For now, however, the monitoring technology we have is much better at knowing about you than it is delivering actionable information. The data often "provides data, but not necessarily intelligence", Quinn says. But there are technologies that will make this much better, he hopes: artificial intelligence, for instance, could take those various bits of data and stitch them into something actually useful.

That will depend on having the detailed data in the first place – and much of this sensor technology is already on its way. Even casual runners wear smart watches that monitor them when they're working out and sleeping, pulling together vast amounts of data to give recommendations. Amateurs are now being offered continuous glucose monitors such as Abbott's Lingo, which measure glucose levels during rest and exercise in the hope of giving recommendations on nutrition.

Much of that data lives within its own apps, which can make it harder to get useful recommendations; Quinn notes that it is more a question of having "digital twins" than just one. It is also incredibly personal by its very nature, and customers are increasingly concerned about it. "You have to be really thoughtful about how this data is going to be used, who it's going to be shared with, and how that information is going to be used," notes Quinn – "because there's certainly the potential for that data to be used in somewhat nefarious ways".

A couple of days before the marathon, the International Olympic Committee launched its new AI agenda.

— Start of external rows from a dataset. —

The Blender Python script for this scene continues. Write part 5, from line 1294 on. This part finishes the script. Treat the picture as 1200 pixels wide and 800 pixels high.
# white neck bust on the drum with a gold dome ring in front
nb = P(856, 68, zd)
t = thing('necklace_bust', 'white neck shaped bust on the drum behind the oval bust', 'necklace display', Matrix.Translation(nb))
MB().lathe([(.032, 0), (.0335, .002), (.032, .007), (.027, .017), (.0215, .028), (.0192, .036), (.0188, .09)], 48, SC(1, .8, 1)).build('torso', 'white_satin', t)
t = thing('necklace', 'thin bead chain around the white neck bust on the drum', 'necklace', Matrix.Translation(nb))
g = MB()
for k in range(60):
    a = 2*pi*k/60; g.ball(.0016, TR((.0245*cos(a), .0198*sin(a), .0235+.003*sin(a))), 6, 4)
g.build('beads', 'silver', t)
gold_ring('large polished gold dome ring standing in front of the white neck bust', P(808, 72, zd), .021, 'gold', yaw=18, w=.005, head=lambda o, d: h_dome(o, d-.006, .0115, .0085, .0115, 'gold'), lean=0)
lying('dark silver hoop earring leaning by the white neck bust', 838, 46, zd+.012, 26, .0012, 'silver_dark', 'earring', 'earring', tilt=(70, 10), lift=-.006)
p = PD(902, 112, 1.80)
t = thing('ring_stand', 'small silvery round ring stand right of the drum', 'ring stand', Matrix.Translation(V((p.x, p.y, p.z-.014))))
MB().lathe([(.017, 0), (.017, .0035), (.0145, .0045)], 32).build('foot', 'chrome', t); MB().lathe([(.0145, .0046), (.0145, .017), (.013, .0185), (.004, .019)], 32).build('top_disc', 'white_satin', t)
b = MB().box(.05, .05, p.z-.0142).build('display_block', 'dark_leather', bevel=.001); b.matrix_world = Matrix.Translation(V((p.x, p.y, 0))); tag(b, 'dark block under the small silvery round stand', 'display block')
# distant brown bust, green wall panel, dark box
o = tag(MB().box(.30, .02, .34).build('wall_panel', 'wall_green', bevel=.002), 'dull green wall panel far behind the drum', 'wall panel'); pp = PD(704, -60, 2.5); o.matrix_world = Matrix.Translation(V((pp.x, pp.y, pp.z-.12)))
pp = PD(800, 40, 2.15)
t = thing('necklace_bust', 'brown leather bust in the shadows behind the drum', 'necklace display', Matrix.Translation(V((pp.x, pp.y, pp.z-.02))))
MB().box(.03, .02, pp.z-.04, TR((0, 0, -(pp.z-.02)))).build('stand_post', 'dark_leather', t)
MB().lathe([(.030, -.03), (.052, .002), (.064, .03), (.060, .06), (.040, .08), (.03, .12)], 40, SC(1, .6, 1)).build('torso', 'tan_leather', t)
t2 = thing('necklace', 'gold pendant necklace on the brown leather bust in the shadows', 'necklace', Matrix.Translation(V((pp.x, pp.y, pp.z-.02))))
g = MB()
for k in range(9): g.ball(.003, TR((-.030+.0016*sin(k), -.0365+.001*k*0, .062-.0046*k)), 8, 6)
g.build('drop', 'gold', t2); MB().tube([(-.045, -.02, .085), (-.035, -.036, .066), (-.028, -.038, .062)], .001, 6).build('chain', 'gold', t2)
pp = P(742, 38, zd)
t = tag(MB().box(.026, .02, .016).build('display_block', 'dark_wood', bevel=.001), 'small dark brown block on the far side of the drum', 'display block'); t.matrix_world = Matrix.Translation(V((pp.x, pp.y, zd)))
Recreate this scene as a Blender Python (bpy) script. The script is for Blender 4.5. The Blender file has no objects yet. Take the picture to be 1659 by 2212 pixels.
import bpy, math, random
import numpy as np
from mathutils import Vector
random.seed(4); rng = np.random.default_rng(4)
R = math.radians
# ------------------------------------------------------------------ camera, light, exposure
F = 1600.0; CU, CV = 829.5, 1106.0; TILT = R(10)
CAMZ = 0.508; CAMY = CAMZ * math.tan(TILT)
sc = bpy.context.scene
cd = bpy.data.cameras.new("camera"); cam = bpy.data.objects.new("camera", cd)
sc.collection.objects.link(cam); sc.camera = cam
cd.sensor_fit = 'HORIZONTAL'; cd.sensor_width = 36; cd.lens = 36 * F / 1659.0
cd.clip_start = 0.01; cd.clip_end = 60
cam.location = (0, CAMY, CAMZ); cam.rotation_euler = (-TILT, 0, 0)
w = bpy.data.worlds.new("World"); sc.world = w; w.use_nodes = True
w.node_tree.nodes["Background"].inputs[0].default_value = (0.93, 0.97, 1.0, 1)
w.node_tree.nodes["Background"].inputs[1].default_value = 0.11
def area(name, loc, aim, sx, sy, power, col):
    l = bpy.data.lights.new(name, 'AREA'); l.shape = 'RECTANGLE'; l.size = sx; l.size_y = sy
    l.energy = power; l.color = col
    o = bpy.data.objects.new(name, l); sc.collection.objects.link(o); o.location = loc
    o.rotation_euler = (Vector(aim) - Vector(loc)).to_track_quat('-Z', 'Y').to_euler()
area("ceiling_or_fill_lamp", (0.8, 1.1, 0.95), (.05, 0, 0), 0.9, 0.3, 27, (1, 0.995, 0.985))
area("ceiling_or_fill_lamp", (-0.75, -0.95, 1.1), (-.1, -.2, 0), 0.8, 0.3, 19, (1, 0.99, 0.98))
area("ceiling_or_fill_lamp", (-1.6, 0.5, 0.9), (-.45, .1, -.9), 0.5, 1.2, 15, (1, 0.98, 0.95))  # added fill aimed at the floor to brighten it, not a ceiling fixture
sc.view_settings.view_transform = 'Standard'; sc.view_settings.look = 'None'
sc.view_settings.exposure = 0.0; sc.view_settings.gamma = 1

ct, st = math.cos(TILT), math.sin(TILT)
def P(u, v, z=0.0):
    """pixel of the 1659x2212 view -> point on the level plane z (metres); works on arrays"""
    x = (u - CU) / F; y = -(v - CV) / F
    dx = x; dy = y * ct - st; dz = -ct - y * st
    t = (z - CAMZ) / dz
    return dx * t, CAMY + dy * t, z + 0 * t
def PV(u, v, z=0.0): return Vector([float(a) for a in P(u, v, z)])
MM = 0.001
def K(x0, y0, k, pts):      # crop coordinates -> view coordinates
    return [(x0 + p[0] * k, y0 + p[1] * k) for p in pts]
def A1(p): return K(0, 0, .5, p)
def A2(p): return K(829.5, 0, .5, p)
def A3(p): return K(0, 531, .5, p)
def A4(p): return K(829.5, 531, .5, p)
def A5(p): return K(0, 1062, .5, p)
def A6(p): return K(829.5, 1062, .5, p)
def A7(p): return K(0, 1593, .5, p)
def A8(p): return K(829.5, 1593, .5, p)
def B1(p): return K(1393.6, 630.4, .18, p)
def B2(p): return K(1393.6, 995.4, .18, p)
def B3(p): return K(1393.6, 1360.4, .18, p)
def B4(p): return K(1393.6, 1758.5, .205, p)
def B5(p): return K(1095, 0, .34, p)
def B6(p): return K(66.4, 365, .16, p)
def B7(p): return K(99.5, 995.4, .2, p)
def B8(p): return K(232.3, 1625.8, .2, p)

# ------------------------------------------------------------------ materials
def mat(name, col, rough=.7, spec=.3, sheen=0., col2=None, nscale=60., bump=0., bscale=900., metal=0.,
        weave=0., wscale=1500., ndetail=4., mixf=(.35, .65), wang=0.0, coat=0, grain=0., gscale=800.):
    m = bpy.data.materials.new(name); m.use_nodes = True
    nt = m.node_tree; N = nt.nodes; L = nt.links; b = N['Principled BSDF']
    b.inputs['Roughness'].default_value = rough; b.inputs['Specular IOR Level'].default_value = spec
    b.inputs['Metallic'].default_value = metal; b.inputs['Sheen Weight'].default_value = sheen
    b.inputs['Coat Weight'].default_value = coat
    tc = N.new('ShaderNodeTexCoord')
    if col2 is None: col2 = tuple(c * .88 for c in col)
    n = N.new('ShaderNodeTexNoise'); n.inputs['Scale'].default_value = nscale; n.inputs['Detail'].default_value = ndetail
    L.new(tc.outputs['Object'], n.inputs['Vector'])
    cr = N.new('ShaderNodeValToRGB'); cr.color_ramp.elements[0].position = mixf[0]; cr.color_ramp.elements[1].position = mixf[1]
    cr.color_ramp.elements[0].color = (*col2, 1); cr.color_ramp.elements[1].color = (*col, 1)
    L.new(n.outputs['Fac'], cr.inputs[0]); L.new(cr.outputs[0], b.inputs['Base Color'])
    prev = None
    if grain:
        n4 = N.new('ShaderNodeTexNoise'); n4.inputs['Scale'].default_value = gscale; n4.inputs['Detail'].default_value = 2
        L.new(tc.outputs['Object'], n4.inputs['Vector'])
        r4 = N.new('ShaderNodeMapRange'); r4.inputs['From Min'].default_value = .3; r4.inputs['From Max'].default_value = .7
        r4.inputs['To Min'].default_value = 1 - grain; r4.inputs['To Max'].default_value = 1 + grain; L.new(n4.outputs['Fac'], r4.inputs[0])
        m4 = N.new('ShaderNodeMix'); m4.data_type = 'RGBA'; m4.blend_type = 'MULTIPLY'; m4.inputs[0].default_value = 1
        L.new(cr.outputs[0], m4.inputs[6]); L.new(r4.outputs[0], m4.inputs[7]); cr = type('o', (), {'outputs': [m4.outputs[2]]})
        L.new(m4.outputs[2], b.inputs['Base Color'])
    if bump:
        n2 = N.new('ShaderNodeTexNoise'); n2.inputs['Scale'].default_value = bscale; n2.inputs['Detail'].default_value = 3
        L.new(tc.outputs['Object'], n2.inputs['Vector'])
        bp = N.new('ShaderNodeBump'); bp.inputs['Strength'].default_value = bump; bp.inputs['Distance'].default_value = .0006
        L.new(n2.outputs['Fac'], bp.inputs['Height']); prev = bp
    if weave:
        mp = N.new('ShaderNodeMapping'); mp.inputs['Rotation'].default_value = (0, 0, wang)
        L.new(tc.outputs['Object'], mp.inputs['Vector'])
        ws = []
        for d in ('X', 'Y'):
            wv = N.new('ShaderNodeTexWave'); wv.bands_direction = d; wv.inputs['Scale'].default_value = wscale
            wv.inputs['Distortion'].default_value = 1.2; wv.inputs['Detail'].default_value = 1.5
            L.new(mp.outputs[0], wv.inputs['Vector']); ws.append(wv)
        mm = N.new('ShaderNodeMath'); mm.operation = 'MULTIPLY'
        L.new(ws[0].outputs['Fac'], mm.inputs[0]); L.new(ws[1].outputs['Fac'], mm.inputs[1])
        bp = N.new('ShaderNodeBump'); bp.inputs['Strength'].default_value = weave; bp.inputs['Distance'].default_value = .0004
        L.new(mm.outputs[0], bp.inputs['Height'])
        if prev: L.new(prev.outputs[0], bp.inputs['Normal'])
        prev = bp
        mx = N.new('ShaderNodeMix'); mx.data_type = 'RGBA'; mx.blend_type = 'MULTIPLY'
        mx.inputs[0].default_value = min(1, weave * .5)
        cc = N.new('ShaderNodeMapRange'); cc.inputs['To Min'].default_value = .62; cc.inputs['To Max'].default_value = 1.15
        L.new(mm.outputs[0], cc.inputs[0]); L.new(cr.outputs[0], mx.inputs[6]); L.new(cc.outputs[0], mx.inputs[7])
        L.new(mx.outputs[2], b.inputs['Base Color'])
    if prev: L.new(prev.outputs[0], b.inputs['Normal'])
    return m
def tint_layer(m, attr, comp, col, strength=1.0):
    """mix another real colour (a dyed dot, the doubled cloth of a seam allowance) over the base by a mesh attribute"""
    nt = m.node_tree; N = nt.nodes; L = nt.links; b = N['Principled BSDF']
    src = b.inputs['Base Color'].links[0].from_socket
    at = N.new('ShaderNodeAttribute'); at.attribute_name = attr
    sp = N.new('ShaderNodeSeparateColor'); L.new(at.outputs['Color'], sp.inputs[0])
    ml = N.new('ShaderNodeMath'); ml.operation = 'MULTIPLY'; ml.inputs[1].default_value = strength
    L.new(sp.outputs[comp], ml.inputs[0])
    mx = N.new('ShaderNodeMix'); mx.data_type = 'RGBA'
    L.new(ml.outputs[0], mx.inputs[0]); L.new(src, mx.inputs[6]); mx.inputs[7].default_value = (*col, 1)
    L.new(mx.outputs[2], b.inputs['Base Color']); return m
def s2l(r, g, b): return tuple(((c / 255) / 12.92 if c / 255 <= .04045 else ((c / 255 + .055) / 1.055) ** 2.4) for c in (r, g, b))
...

While IOC President Thomas Bach noted that athletes are in the unusual position of knowing that AI can't take their jobs, he said that artificial intelligence would come to every part of sport.

It will be useful for spotting talent, for instance, with machine learning able to spot patterns that might suggest a child is particular good at a given sport, for instance. And it will be useful to viewers, too, with TV stations working on AI-powered systems that would be able to summarise events for viewers to catch them up, and automatically edit a quick video of highlights for them.

There is the danger, of course, that all this technology makes the existing inequalities of sport even more stark: just as richer countries can afford more coaches, they can afford more computers. But Christoph Schell – xecutive vice-president and chief commercial officer at Intel, which will be part of the upcoming Olympics – argued that it could help reduce it, too.

He pointed to a project run by Intel in Senegal, which used AI to identify young people who showed particular promise in given sports. At the moment, they would have no "ability at all to access the cloud, to have your data analysed". "Now, if you have access to a mobile phone, you can participate," he said.

A couple of days later and a few miles away, nearly 50,000 people will be queuing up to begin the marathon. Some might do so without any data at all; others will know exactly how much glucose is in their blood and how fast their hearts are beating. Some will have scanned their heart to see exactly how those heartbeats work, and scanned their feet to know exactly how their feet should fall in their £250 supershoes. But they'll all have to run just as far.